--- DATA TO PROCESS ---

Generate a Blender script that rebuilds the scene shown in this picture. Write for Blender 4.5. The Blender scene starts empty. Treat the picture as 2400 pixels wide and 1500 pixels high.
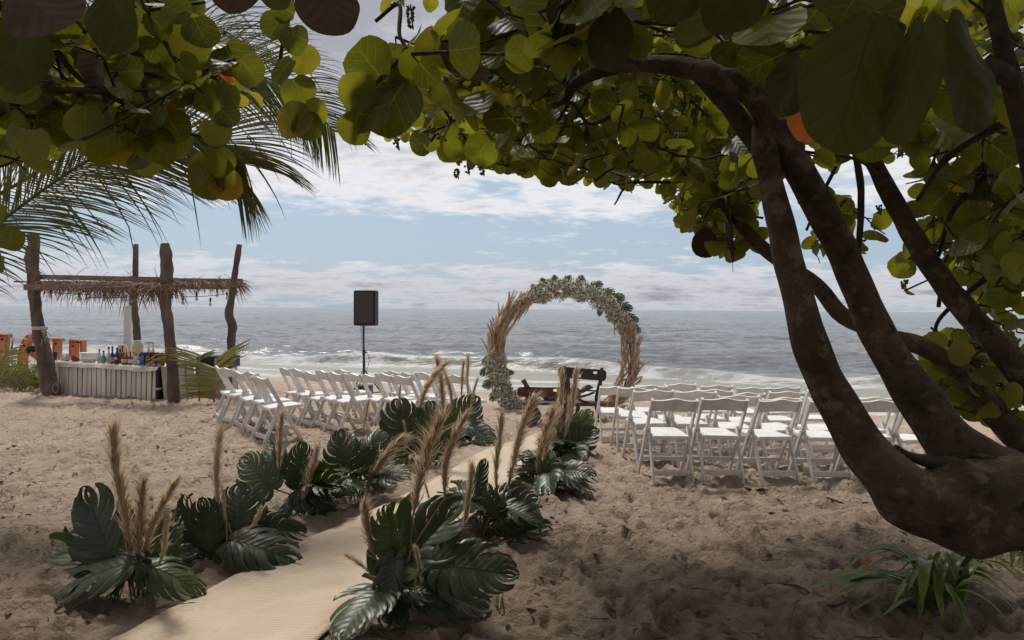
import bpy, bmesh, math, random
import numpy as np
from mathutils import Vector, Matrix, Quaternion, noise as mnoise

random.seed(7); np.random.seed(7)
SC = bpy.context.scene
COL = SC.collection
R = math.radians
V = Vector

# ------------------------------------------------------------------ camera, sky, sun, exposure
CAM_H = 1.6
F = 1600.0
PITCH = math.atan(25.5 / F)
ROLL = 0.0070
fw0 = V((0, math.cos(PITCH), -math.sin(PITCH)))
up0 = V((0, math.sin(PITCH), math.cos(PITCH)))
RIGHT = V((1, 0, 0)) * math.cos(ROLL) + up0 * math.sin(ROLL)
UP = up0 * math.cos(ROLL) - V((1, 0, 0)) * math.sin(ROLL)
FWD = fw0
EYE = V((0, 0, CAM_H))
cam = bpy.data.cameras.new('camera')
cam.lens = 24.0; cam.sensor_width = 36.0; cam.clip_start = 0.05; cam.clip_end = 60000
camo = bpy.data.objects.new('camera', cam); COL.objects.link(camo)
camo.matrix_world = Matrix(((RIGHT.x, UP.x, -FWD.x, 0), (RIGHT.y, UP.y, -FWD.y, 0), (RIGHT.z, UP.z, -FWD.z, CAM_H), (0, 0, 0, 1)))
SC.camera = camo

SUN_EL, SUN_AZ = 59.0, -28.0          # azimuth measured from +Y towards +X
SUN_STRENGTH, SUN_ANGLE = 2.7, 9.0
SKY_STRENGTH, CLOUD_STRENGTH, EXPOSURE = 0.068, 0.68, 0.46
SC.view_settings.view_transform = 'Standard'
SC.view_settings.look = 'None'
SC.view_settings.exposure = EXPOSURE
SC.view_settings.gamma = 1.0
SC.view_settings.use_curve_mapping = False

sd = bpy.data.lights.new('sun', 'SUN'); sd.energy = SUN_STRENGTH; sd.angle = R(SUN_ANGLE); sd.color = (1.0, 0.96, 0.90)
so = bpy.data.objects.new('sun', sd); COL.objects.link(so)
sdir = V((math.sin(R(SUN_AZ)) * math.cos(R(SUN_EL)), math.cos(R(SUN_AZ)) * math.cos(R(SUN_EL)), math.sin(R(SUN_EL))))
so.rotation_euler = sdir.to_track_quat('Z', 'Y').to_euler(); so.location = sdir * 30

class NT:
    """tiny node-tree writer"""
    def __init__(s, tree): s.t = tree; tree.nodes.clear()
    def n(s, typ, **kw):
        nd = s.t.nodes.new(typ)
        ins = kw.pop('ins', {})
        for k, v in kw.items(): setattr(nd, k, v)
        for k, v in ins.items(): s.set(nd, k, v)
        return nd
    def set(s, nd, k, v):
        sock = nd.inputs[k]
        if isinstance(v, bpy.types.NodeSocket): s.t.links.new(v, sock)
        else: sock.default_value = v
    def math(s, op, a, b=None, c=None, clamp=False):
        nd = s.n('ShaderNodeMath', operation=op, use_clamp=clamp)
        for i, x in enumerate((a, b, c)):
            if x is not None: s.set(nd, i, x)
        return nd.outputs[0]
    def mix(s, f, a, b, blend='MIX'):
        nd = s.n('ShaderNodeMix', data_type='RGBA', blend_type=blend)
        s.set(nd, 0, f); s.set(nd, 6, a); s.set(nd, 7, b)
        return nd.outputs[2]
    def ramp(s, f, stops, interp='LINEAR'):
        nd = s.n('ShaderNodeValToRGB'); nd.color_ramp.interpolation = interp
        el = nd.color_ramp.elements
        while len(el) < len(stops): el.new(0.5)
        for e, (p, c) in zip(el, stops):
            e.position = p
            e.color = (c, c, c, 1) if isinstance(c, (int, float)) else (*c, 1)
        s.set(nd, 0, f); return nd.outputs[0]
    def noise(s, vec, scale, detail=4, rough=0.5, dist=0.0, out=0):
        nd = s.n('ShaderNodeTexNoise', ins={'Scale': scale, 'Detail': detail, 'Roughness': rough, 'Distortion': dist})
        if vec is not None: s.set(nd, 'Vector', vec)
        return nd.outputs[out]
    def mapping(s, vec, scale=(1, 1, 1), loc=(0, 0, 0), rot=(0, 0, 0)):
        return s.n('ShaderNodeMapping', ins={'Vector': vec, 'Scale': scale, 'Location': loc, 'Rotation': rot}).outputs[0]
    def coord(s, which='Object'): return s.n('ShaderNodeTexCoord').outputs[which]
    def bump(s, h, strength=0.3, dist=0.01, normal=None):
        nd = s.n('ShaderNodeBump', ins={'Height': h, 'Strength': strength, 'Distance': dist})
        if normal is not None: s.set(nd, 'Normal', normal)
        return nd.outputs[0]
    def out(s, shader): s.t.links.new(shader, s.n('ShaderNodeOutputMaterial').outputs[0] if False else s.n('ShaderNodeOutputMaterial').inputs[0])

world = bpy.data.worlds.new('World'); SC.world = world; world.use_nodes = True
w = NT(world.node_tree)
sky = w.n('ShaderNodeTexSky', sky_type='NISHITA', sun_disc=False, sun_elevation=R(SUN_EL), sun_rotation=R(SUN_AZ), air_density=1.0, dust_density=2.0, ozone_density=1.5)
dirv = w.coord('Generated')
sep = w.n('ShaderNodeSeparateXYZ', ins={0: dirv})
z = w.math('MAXIMUM', sep.outputs[2], 0.0)
den = w.math('ADD', z, 0.15)
px_ = w.math('DIVIDE', sep.outputs[0], den); py_ = w.math('DIVIDE', sep.outputs[1], den)
cv = w.n('ShaderNodeCombineXYZ', ins={0: px_, 1: py_, 2: 3.7}).outputs[0]
cvs = w.mapping(cv, scale=(0.8, 1.0, 1.0), rot=(0, 0, 0.25))
n_big = w.noise(cvs, 0.8, 3, 0.5)
n_puff = w.noise(cvs, 3.3, 9, 0.6, 0.3)
n_fine = w.noise(cvs, 13.0, 8, 0.6)
cover = w.ramp(z, [(0.0, 0.60), (0.035, 0.62), (0.06, 0.53), (0.085, 0.38), (0.115, 0.42), (0.145, 0.57), (0.21, 0.62), (0.27, 0.78), (0.45, 0.86), (1.0, 0.75)])
shape = w.math('ADD', w.math('MULTIPLY', n_big, 0.36), w.math('MULTIPLY', n_puff, 0.64))
shape = w.math('ADD', shape, w.math('MULTIPLY', w.math('SUBTRACT', n_fine, 0.5), 0.25))
dens = w.math('SUBTRACT', w.math('ADD', shape, cover), 1.0)
mask = w.math('MULTIPLY', w.n('ShaderNodeMapRange', interpolation_type='SMOOTHSTEP', ins={0: dens, 1: -0.05, 2: 0.13, 3: 0.0, 4: 1.0}).outputs[0], 1.0)
thick = w.n('ShaderNodeMapRange', interpolation_type='SMOOTHSTEP', ins={0: dens, 1: 0.06, 2: 0.36, 3: 0.0, 4: 1.0}).outputs[0]
ccol = w.mix(thick, (1.03, 1.01, 1.0, 1), (0.43, 0.43, 0.475, 1))
lowgrey = w.ramp(z, [(0.0, (0.64, 0.66, 0.71)), (0.045, (0.72, 0.73, 0.78)), (0.085, (0.95, 0.95, 0.97)), (1.0, (1, 1, 1))])
ccol = w.mix(1.0, ccol, lowgrey, 'MULTIPLY')
b1 = w.n('ShaderNodeBackground', ins={0: w.mix(0.65, sky.outputs[0], (4.9, 6.3, 7.9, 1)), 1: SKY_STRENGTH})
b2 = w.n('ShaderNodeBackground', ins={0: ccol, 1: CLOUD_STRENGTH})
mx = w.n('ShaderNodeMixShader', ins={0: w.math('MULTIPLY', mask, 0.92), 1: b1.outputs[0], 2: b2.outputs[0]})
w.t.links.new(mx.outputs[0], w.n('ShaderNodeOutputWorld').inputs[0])

# ------------------------------------------------------------------ geometry helpers
def ray(px, py): return FWD + RIGHT * ((px - 1200) / F) + UP * ((750 - py) / F)
def P(px, py, d): return EYE + ray(px, py) * d
def smooth(a, b, x):
    t = np.clip((x - a) / (b - a), 0, 1); return t * t * (3 - 2 * t)
SEA_Z = -0.45
def shore(x, y): return y + 0.4 * np.clip(x, -11, 9)
def zbase(x, y):
    s = shore(x, y)
    e = s - (7.6 + 2.2 * smooth(-3.5, -6.0, x))
    e = 0.5 * (e + np.sqrt(e * e + 0.35))
    return -0.54 * (1 - np.exp(-e / 5.0)) + 0.012 - 0.9 * smooth(15.5, 26, s)
def G(px, py, lift=0.0):
    r = ray(px, py); zt = 0.0
    for _ in range(12):
        t = (zt + lift - CAM_H) / r.z
        p = EYE + r * t
        zt = float(zbase(p.x, p.y))
    return p
def ground(x, y): return float(zbase(x, y))

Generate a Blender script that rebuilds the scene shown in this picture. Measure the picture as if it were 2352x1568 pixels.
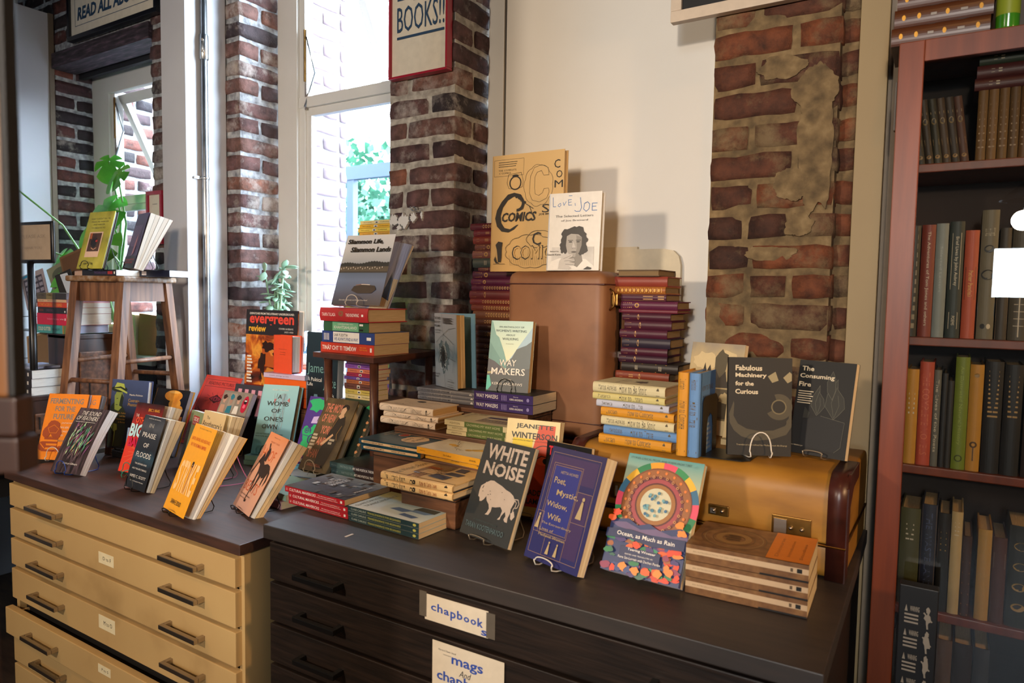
import bpy, bmesh, math, random
from mathutils import Vector, Matrix, noise
from math import radians, sin, cos, pi, atan2, hypot
for o in list(bpy.data.objects): bpy.data.objects.remove(o)
SC = bpy.context.scene; COL = SC.collection
EYE = 1.52          # all heights below are given from the eye; everything is lifted by this at the end
# ---------------------------------------------------------------- camera
cd = bpy.data.cameras.new('camera'); cam = bpy.data.objects.new('camera', cd); COL.objects.link(cam); SC.camera = cam
YAW, PITCH, ROLL = radians(32.346), radians(3.797), radians(.9626)
fw = Vector((-sin(YAW)*cos(PITCH), cos(YAW)*cos(PITCH), -sin(PITCH)))
rt = Vector((cos(YAW), sin(YAW), 0)); up = rt.cross(fw)
r2 = cos(ROLL)*rt + sin(ROLL)*up; u2 = -sin(ROLL)*rt + cos(ROLL)*up
cam.matrix_world = Matrix((( r2.x, u2.x, -fw.x, 0), (r2.y, u2.y, -fw.y, 0), (r2.z, u2.z, -fw.z, EYE), (0, 0, 0, 1)))
cd.sensor_width = 36; cd.lens = 36*1617.4/2352; cd.clip_start = .05; cd.clip_end = 100
cd.dof.use_dof = True; cd.dof.focus_distance = 2.15; cd.dof.aperture_fstop = 5.0
# ---------------------------------------------------------------- world, lights, exposure
SC.view_settings.view_transform = 'Standard'; SC.view_settings.look = 'None'
SC.view_settings.exposure = 0.0; SC.view_settings.gamma = 1; SC.view_settings.use_curve_mapping = False
w = bpy.data.worlds.new('sky'); SC.world = w; w.use_nodes = True
nt = w.node_tree; bg = nt.nodes['Background']
bg.inputs['Color'].default_value = (.74, .87, 1, 1); bg.inputs['Strength'].default_value = 42.0
cy = SC.cycles
cy.max_bounces = 7; cy.diffuse_bounces = 4; cy.glossy_bounces = 4; cy.transmission_bounces = 4; cy.transparent_max_bounces = 10
cy.caustics_reflective = False; cy.caustics_refractive = False; cy.sample_clamp_indirect = 4; cy.use_denoising = True
cy.use_adaptive_sampling = True; cy.adaptive_threshold = .02
def light(kind, name, loc, energy, color, size=.1, rot=None, size_y=None, portal=False, spot=None, blend=.6, aim=None):
    l = bpy.data.lights.new(name, kind); l.energy = energy; l.color = color
    if kind == 'AREA':
        l.size = size
        if size_y: l.shape = 'RECTANGLE'; l.size_y = size_y
        l.cycles.is_portal = portal
    else: l.shadow_soft_size = size
    if kind == 'SPOT': l.spot_size = radians(spot); l.spot_blend = blend
    o = bpy.data.objects.new(name, l); COL.objects.link(o); o.location = loc
    if rot: o.rotation_euler = rot
    if aim: o.rotation_euler = (Vector(aim)-Vector(loc)).to_track_quat('-Z', 'Y').to_euler()
    return o
P2 = pi/2
# openings that let the sky in (portals only guide the sampling)
light('AREA', 'window_portal', (-2.2, 2.2, .75), 1, (1, 1, 1), .84, (-P2, 0, 0), 2.5, True)
light('AREA', 'window_portal', (-3.72, 2.2, .45), 1, (1, 1, 1), .6, (-P2, 0, 0), 1.5, True)
light('AREA', 'window_portal', (.6, -3.95, .6), 1, (1, 1, 1), .8, (P2, 0, 0), 1.2, True)
WARM = (1, .60, .27)
light('SPOT', 'shop_spot_light', (.30, -1.9, .50), 250, (1, .83, .66), .06, spot=52, blend=.8, aim=(-1.25, 2.0, .1))
light('SPOT', 'shop_spot_light', (-1.55, -1.3, .60), 175, (1, .80, .60), .10, spot=85, blend=.6, aim=(-1.9, 1.9, .0))
light('SPOT', 'ceiling_spot_light', (-2.9, -.3, 1.0), 48, (1, .60, .28), .05, spot=70, aim=(-2.0, 1.1, -.85))
light('SPOT', 'side_spot_light', (1.35, .75, .35), 80, (1, .60, .28), .08, spot=75, aim=(-1.0, 1.35, -.5))
light('SPOT', 'ceiling_spot_light', (.15, .35, 1.5), 14, (1, .48, .16), .06, spot=70, aim=(-.35, 1.7, -.3))
# ---------------------------------------------------------------- materials
def lin(h):
    if isinstance(h, str):
        h = h.lstrip('#'); c = [int(h[i:i+2], 16)/255 for i in (0, 2, 4)]
    else: c = h
    return tuple(x/12.92 if x <= .04045 else ((x+.055)/1.055)**2.4 for x in c) + (1,)
MATS = {}
def new_mat(name):
    m = bpy.data.materials.new(name); m.use_nodes = True; t = m.node_tree
    return m, t, t.nodes['Principled BSDF']
def mat(h, rough=.5, metal=0, var=.06, scale=40, name=None, coat=0):
    """plain procedural surface: base colour with a slight mottling"""
    key = (h, rough, metal, var, scale, coat)
    if key in MATS: return MATS[key]
    m, t, b = new_mat(name or 'surface_' + str(h).strip('#')); n = t.nodes; L = t.links
    b.inputs['Roughness'].default_value = rough; b.inputs['Metallic'].default_value = metal
    if coat: b.inputs['Coat Weight'].default_value = coat; b.inputs['Coat Roughness'].default_value = .2
    if var:
        c = n.new('ShaderNodeTexCoord'); z = n.new('ShaderNodeTexNoise'); z.inputs['Scale'].default_value = scale; z.inputs['Detail'].default_value = 3
        L.new(c.outputs['Object'], z.inputs['Vector'])
        r = n.new('ShaderNodeMapRange'); r.inputs['To Min'].default_value = 1-var*2; r.inputs['To Max'].default_value = 1+var*2
        L.new(z.outputs['Fac'], r.inputs['Value'])
        v = n.new('ShaderNodeVectorMath'); v.operation = 'SCALE'; v.inputs[0].default_value = lin(h)[:3]
        L.new(r.outputs['Result'], v.inputs['Scale']); L.new(v.outputs['Vector'], b.inputs['Base Color'])
    else: b.inputs['Base Color'].default_value = lin(h)
    MATS[key] = m; return m
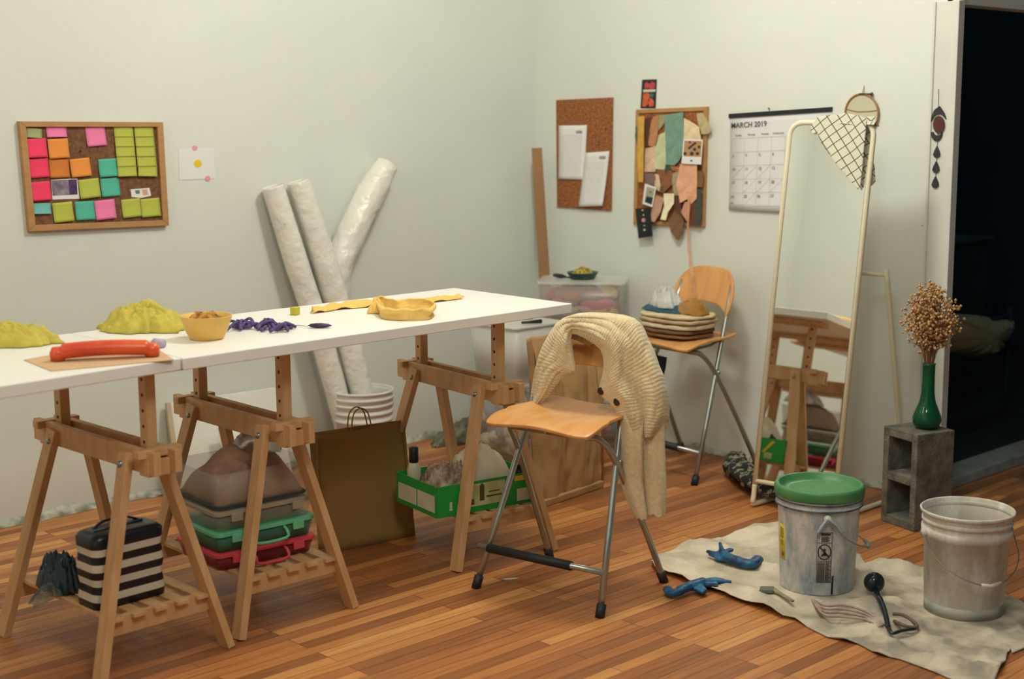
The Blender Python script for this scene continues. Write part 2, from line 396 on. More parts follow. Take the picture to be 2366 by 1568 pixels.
def samp(L, t):
    x = t*(len(L)-1); i = min(int(x), len(L)-2); f = x-i; return (L[i][0]*(1-f)+L[i+1][0]*f, L[i][1]*(1-f)+L[i+1][1]*f)
car = thing('cardigan', 'cream cable-knit cardigan draped over the back of the front chair', 'cardigan', (Bc.x, Bc.y, 0))
def cardigan_front(u, v):
    a = samp(inner, u); b = samp(outer, u); vv = min(v/.78, 1.0)
    px = a[0]+(b[0]-a[0])*vv; py = a[1]+(b[1]-a[1])*vv
    wid = math.hypot(b[0]-a[0], b[1]-a[1])/100
    bul = .012+.034*sin(pi*min(vv*.92+.08, 1))*min(1, wid*1.3)
    rib = .0016*sin(u*760) if vv < .22 else .0007*sin(u*520+5*nz(vv*4, u*9))
    cross = max(0, 1-abs(u-.60)/.16)                       # cables fan out over the shoulder, run lengthwise elsewhere
    cable = (vv > .27)*(.0050*(1-.6*cross)*abs(sin(vv*13+u*9+.7*sin(u*34)))**.8+.0014*cross*abs(sin(u*70+vv*9+2*nz(u*9, vv*3))))
    fold = .014*nz(u*6+2, vv*2.2)+.005*nz(u*14, vv*4, 3)
    right = max(0, (u-.66)/.34); fold += right*.014*sin(vv*11+u*6)*(vv > .2)
    fold -= .022*min(1, right*3)*math.exp(-((vv-.52-.25*(u-.8))/.07)**2); bul *= 1-.55*max(0, (u-.9)/.1)
    p = cpt(px, py, bul+rib+cable+fold*min(1, 3*vv+.15)+.012)
    if v > .78:                                           # goes over the top or round the side to the back
        k = (v-.78)/.22; top = max(0, 1-abs(u-.50)/.24)
        bk = .035+.075*top
        p = p - nb*(bk*sin(k*pi/2)*1.3) + Vector((0, 0, -1))*((.02+.25*top)*max(0, k-.25)**1.2) + Vector((0, 0, .008*sin(k*pi)*top))
    return p
mb = MB(); mb.grid(960, 50, cardigan_front)
body = obj('knit_body', mb, M_knit, car, world=True, sol=.007)
def sleeve(pts, rs, ph, n=70):
    P = smooth_path([cpt(x, y, d) for x, y, d in pts], 18); N = len(P); mb = MB()
    def f(u, v):
        x = v*(N-1); i = min(int(x), N-2); c = P[i].lerp(P[i+1], x-i)
        k = v*(len(rs)-1); j = min(int(k), len(rs)-2); r = rs[j]*(1-(k-j))+rs[j+1]*(k-j)
        a = u*2*pi; side = Vector((sin(A1), -cos(A1), 0))
        r *= 1+.10*nz(cos(a)*1.4+ph, sin(a)*1.4, v*4)+.05*sin(a*5+ph*3+v*4)+.012*sin(v*230)
        q = c+side*(cos(a)*r)+nb*(sin(a)*r*.62)
        return q+Vector((0, 0, .010*nz(cos(a)*2+ph, sin(a)*2)))
    mb.grid(44, 120, f, wrapu=True); return mb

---

WHAT TO DO
Count up every line above that has the word "pixels" in it; answer with the number alone.

SOLUTION FOR THIS PROBLEM
3